---- Entries shown

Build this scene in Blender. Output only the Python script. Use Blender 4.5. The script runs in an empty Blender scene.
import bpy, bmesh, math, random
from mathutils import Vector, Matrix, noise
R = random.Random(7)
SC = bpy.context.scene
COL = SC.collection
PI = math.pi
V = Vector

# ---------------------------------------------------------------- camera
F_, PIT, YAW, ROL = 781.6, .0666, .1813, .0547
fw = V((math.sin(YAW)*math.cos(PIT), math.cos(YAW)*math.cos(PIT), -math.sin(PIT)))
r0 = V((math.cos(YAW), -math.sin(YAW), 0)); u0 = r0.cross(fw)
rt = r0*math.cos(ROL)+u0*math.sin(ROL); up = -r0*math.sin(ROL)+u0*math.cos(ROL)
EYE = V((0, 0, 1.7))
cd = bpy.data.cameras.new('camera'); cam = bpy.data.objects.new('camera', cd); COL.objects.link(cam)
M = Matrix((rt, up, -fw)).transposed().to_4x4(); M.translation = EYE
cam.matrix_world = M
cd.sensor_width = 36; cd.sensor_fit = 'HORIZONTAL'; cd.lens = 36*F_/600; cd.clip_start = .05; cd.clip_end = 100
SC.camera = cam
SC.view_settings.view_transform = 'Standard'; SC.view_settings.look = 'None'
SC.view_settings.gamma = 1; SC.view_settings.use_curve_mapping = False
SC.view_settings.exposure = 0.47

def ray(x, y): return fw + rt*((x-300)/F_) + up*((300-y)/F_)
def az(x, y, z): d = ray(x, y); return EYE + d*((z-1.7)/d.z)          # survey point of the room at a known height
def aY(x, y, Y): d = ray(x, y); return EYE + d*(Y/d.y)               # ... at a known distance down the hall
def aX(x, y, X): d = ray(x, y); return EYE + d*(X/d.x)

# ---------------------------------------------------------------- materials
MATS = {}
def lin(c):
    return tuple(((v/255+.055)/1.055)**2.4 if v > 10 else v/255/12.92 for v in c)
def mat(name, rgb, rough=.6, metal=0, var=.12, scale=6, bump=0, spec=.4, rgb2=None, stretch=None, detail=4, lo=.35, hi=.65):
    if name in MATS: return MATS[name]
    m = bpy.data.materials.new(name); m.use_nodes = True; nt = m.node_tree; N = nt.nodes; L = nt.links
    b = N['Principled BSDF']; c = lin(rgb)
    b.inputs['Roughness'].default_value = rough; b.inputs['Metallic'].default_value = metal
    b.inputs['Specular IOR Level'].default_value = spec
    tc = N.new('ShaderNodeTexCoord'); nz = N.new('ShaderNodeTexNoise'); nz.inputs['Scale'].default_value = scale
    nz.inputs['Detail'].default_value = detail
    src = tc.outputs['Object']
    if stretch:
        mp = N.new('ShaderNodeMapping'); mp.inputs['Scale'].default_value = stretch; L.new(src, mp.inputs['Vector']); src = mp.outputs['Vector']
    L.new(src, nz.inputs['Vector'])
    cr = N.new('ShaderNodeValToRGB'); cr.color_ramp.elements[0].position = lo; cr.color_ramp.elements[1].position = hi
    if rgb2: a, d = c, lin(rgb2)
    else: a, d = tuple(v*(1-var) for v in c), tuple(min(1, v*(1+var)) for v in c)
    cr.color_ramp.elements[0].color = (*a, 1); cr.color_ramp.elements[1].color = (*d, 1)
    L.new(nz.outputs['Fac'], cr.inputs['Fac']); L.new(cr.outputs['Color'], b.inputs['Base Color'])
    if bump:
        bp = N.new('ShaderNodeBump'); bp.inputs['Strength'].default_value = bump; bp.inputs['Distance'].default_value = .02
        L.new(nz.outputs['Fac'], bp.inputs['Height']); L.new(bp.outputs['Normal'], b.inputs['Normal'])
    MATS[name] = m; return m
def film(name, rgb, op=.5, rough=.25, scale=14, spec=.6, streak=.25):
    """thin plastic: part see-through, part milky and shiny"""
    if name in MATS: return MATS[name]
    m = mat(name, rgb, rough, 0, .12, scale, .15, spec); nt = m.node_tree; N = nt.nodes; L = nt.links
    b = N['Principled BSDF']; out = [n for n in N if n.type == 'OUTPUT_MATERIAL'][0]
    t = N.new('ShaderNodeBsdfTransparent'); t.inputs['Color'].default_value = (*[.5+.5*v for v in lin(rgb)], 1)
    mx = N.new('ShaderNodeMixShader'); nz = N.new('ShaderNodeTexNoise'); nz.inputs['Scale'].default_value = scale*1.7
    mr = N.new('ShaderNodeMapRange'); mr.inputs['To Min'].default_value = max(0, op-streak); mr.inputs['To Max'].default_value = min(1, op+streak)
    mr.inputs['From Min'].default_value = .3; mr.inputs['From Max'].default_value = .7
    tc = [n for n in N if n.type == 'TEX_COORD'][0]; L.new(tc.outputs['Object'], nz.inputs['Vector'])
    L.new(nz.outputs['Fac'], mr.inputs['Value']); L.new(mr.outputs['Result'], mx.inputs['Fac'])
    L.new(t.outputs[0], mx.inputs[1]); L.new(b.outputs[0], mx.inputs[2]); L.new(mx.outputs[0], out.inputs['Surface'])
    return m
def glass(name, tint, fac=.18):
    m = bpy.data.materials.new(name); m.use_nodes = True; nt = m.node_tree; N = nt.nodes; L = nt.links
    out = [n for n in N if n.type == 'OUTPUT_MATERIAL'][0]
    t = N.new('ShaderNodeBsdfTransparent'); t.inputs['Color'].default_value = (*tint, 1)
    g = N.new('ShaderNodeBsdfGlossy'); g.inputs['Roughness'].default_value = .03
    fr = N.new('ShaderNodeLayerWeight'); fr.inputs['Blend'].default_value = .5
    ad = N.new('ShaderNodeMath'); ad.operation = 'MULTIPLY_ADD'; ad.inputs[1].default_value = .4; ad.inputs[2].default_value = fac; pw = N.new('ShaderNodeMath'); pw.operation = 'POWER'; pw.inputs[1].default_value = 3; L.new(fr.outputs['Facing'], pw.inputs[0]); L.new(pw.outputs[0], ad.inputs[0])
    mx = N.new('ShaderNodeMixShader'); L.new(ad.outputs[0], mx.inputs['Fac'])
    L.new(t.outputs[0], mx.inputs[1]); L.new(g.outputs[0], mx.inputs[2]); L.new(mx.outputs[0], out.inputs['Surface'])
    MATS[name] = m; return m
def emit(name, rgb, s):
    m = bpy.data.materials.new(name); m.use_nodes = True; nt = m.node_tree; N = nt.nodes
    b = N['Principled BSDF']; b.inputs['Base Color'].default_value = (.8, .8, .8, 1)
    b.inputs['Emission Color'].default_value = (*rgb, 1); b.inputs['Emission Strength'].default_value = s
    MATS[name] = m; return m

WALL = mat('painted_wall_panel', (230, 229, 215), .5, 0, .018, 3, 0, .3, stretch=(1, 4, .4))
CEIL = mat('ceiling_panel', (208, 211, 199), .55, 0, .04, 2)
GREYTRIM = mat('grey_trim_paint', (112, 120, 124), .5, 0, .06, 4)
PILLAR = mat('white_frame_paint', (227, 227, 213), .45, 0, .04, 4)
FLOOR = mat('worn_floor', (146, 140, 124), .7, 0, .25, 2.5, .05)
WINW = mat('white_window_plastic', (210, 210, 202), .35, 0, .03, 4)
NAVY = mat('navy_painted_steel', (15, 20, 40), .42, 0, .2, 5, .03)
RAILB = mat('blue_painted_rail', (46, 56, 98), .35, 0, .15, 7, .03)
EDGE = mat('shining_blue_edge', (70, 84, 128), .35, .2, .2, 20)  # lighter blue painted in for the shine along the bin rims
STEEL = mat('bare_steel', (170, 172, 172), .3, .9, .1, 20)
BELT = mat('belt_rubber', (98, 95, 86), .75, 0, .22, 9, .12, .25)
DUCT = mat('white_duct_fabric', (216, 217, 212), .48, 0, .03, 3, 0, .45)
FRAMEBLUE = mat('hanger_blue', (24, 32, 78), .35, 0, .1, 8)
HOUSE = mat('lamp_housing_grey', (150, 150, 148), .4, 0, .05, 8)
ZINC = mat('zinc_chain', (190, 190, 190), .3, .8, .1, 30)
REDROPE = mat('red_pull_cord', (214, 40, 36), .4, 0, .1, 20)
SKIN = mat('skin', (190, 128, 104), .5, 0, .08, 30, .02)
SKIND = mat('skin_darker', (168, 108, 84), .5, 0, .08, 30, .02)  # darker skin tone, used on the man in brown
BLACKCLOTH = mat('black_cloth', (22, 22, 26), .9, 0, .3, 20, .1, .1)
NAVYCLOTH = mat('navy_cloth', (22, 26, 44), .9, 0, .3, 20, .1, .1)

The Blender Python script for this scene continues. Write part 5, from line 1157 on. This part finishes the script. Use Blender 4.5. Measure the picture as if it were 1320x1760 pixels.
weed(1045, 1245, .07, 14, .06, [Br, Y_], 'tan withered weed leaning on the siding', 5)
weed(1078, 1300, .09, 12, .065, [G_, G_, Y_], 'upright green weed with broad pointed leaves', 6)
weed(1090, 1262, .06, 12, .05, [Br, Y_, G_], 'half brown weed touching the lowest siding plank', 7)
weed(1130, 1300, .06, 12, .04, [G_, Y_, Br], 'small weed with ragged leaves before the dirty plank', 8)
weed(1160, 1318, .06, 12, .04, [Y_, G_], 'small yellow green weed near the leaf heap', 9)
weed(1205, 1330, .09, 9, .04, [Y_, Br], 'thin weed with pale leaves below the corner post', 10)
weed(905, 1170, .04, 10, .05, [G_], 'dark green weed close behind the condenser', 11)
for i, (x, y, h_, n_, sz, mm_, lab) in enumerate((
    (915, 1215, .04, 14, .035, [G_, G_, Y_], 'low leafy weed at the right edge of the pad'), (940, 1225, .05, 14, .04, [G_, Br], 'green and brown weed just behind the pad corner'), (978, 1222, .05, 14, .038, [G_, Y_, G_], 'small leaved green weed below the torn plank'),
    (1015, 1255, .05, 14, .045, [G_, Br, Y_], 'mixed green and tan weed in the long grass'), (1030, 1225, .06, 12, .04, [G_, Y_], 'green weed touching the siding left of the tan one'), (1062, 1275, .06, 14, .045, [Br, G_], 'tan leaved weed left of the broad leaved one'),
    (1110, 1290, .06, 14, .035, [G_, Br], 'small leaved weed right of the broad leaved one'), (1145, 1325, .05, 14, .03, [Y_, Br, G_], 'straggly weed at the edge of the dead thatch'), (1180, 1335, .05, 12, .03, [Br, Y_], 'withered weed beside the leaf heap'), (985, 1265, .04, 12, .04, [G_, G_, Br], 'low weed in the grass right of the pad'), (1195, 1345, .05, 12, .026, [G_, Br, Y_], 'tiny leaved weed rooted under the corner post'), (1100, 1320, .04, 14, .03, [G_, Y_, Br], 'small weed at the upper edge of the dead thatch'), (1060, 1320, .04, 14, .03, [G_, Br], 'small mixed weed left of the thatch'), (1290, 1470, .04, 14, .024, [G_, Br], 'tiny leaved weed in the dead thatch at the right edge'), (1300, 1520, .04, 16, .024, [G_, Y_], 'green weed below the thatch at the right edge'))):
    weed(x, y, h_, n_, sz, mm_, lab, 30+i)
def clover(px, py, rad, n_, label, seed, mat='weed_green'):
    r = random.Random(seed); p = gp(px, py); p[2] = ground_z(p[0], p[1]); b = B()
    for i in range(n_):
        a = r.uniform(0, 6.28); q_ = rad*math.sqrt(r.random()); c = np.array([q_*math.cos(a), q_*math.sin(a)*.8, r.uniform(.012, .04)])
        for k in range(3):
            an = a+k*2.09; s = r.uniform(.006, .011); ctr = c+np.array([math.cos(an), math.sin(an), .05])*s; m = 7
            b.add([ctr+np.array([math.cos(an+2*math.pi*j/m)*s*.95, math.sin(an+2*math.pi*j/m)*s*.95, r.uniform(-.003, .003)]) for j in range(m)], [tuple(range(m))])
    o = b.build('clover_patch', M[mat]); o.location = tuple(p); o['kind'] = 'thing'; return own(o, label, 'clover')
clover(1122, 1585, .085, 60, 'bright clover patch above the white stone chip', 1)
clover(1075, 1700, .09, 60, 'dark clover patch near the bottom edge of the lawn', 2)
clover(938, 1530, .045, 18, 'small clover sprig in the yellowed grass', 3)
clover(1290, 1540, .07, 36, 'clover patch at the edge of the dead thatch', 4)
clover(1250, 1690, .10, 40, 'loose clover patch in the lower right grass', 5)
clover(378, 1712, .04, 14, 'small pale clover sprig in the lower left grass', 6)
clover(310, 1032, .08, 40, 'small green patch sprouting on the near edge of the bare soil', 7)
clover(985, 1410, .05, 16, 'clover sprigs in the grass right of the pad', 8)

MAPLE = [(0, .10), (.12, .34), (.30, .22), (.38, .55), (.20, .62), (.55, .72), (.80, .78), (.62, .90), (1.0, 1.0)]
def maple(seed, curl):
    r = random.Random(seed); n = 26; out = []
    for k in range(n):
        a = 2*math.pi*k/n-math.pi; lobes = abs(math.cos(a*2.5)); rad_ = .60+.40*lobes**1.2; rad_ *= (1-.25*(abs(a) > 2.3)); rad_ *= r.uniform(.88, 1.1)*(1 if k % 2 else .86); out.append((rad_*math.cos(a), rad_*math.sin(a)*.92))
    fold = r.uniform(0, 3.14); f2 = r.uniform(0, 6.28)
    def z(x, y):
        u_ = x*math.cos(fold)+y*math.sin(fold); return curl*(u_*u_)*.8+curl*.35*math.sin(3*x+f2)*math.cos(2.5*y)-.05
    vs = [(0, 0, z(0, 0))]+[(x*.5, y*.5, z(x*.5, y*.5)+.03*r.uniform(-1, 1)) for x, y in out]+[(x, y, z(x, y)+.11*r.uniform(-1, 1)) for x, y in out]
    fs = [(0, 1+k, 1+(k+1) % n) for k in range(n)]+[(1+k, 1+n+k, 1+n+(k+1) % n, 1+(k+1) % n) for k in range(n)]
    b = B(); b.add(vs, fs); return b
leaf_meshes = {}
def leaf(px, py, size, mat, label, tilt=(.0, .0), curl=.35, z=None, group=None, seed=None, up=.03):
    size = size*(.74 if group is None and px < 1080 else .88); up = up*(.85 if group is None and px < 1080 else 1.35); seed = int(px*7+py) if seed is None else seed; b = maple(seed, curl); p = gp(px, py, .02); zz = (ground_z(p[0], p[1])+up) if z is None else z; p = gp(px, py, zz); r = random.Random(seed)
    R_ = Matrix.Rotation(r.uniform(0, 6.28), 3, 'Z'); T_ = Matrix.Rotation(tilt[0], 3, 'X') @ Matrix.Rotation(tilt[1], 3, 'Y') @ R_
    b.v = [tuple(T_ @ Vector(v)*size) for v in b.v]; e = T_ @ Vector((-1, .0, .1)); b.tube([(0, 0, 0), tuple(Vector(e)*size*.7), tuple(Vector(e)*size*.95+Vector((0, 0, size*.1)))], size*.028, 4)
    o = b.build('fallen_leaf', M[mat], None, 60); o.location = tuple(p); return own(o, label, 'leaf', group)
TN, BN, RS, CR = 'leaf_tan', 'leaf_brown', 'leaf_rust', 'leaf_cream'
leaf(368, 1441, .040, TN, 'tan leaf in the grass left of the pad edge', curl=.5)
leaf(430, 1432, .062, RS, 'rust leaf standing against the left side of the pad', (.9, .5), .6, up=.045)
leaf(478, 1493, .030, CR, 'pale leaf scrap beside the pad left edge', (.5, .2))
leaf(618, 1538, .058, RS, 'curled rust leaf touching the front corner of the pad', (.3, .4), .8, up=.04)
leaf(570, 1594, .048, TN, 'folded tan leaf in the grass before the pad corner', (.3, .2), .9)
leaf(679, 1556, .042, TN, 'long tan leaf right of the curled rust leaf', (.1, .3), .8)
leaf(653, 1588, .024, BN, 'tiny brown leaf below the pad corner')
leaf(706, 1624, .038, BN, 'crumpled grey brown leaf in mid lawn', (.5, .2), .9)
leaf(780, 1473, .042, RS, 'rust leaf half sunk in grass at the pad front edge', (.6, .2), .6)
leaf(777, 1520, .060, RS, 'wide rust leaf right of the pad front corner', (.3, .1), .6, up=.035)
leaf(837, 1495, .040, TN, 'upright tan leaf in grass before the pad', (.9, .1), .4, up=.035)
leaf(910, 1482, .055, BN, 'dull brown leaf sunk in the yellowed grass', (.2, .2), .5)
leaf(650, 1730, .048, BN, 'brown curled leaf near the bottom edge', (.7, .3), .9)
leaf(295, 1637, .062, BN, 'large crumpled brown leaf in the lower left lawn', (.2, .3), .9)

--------

## Set exercise
Exactly the lines from the line containing "SKIN = mat('skin', (190, 128, 104), .5, 0, .08, 30, .02)" to the line containing "44), .9, 0, .3, 20, .1, .1)", both included, are to be set down; no other line belongs in the answer.

## Written solution
SKIN = mat('skin', (190, 128, 104), .5, 0, .08, 30, .02)
SKIND = mat('skin_darker', (168, 108, 84), .5, 0, .08, 30, .02)  # darker skin tone, used on the man in brown
BLACKCLOTH = mat('black_cloth', (22, 22, 26), .9, 0, .3, 20, .1, .1)
NAVYCLOTH = mat('navy_cloth', (22, 26, 44), .9, 0, .3, 20, .1, .1)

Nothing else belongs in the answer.